Lift every line from the entries that includes the word "objects".

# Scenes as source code
***

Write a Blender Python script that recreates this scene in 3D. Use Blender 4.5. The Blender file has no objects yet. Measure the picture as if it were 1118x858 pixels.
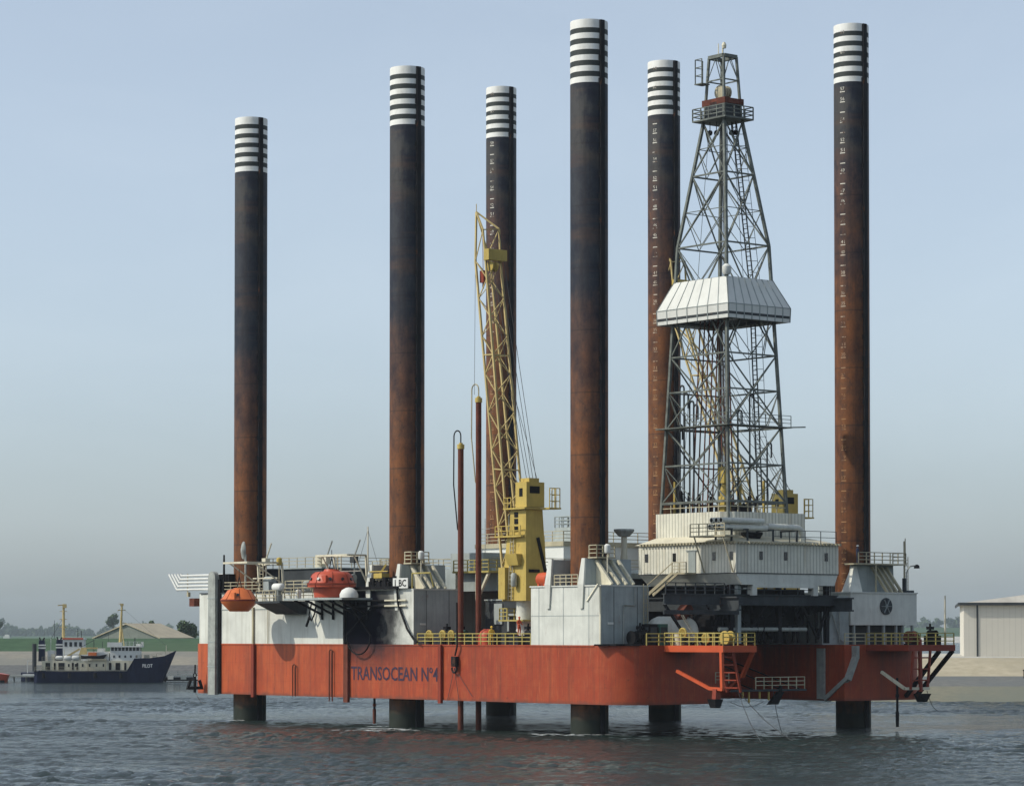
import bpy, bmesh, math, random
from mathutils import Vector, Matrix
R = math.radians
random.seed(7)
sc = bpy.context.scene
COL = sc.collection
V3 = Vector

# ------------------------------------------------------------------ camera
F_PX, PITCH, HY, CH = 3129.5, R(1.7), 692.0, 9.5
cam_d = bpy.data.cameras.new('camera'); cam = bpy.data.objects.new('camera', cam_d); COL.objects.link(cam)
cam.location = (0, 0, CH); cam.rotation_euler = (math.pi/2 + PITCH, 0, 0)
cam_d.sensor_width = 36; cam_d.lens = 36*F_PX/1118
pc = HY - F_PX*math.tan(PITCH)
cam_d.shift_y = (pc - 429.0)/1118
cam_d.clip_start = 1; cam_d.clip_end = 12000
sc.camera = cam

# ------------------------------------------------------------------ light
SUN = V3((-0.98, -0.20, 0)).normalized(); EL = R(42)
sdir = V3((SUN.x*math.cos(EL), SUN.y*math.cos(EL), math.sin(EL)))
sl = bpy.data.lights.new('sun', 'SUN'); so = bpy.data.objects.new('sun', sl); COL.objects.link(so)
so.rotation_euler = sdir.to_track_quat('Z', 'Y').to_euler(); so.location = (-300, 0, 300)
sl.energy = 3.0; sl.angle = R(0.6); sl.color = (1.0, 0.93, 0.80)
w = bpy.data.worlds.new('World'); sc.world = w; w.use_nodes = True
nt = w.node_tree; bg = nt.nodes['Background']
sky = nt.nodes.new('ShaderNodeTexSky'); sky.sky_type = 'NISHITA'; sky.sun_disc = False
sky.sun_elevation = EL; sky.sun_rotation = math.atan2(sdir.x, sdir.y)
sky.air_density = 0.95; sky.dust_density = 1.6; sky.ozone_density = 3.2; sky.altitude = 0
hsv = nt.nodes.new('ShaderNodeHueSaturation'); hsv.inputs['Saturation'].default_value = 0.44
tint = nt.nodes.new('ShaderNodeMix'); tint.data_type = 'RGBA'; tint.blend_type = 'MULTIPLY'; tint.inputs[0].default_value = 1; tint.inputs[7].default_value = (.92, 1.0, 1.06, 1)
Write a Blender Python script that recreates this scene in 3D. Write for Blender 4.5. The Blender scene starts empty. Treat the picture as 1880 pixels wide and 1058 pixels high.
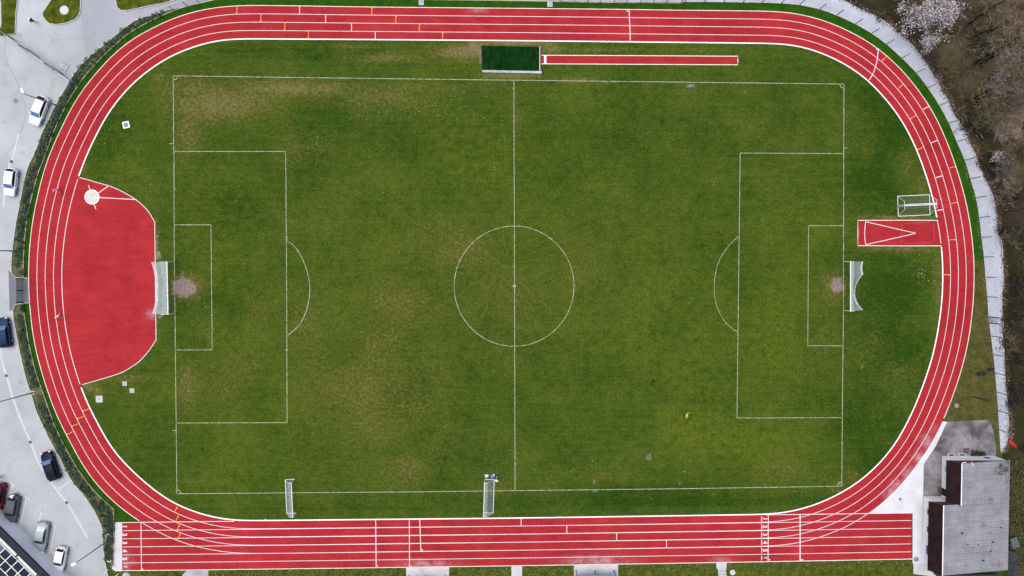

***

# Solution to this task
Write a Blender Python script that recreates this scene in 3D. Use Blender 4.5. The Blender file has no objects yet. Measure the picture as if it were 1118x858 pixels.
cam_d = bpy.data.cameras.new('camera'); cam = bpy.data.objects.new('camera', cam_d); COL.objects.link(cam)
sl = bpy.data.lights.new('sun', 'SUN'); so = bpy.data.objects.new('sun', sl); COL.objects.link(so)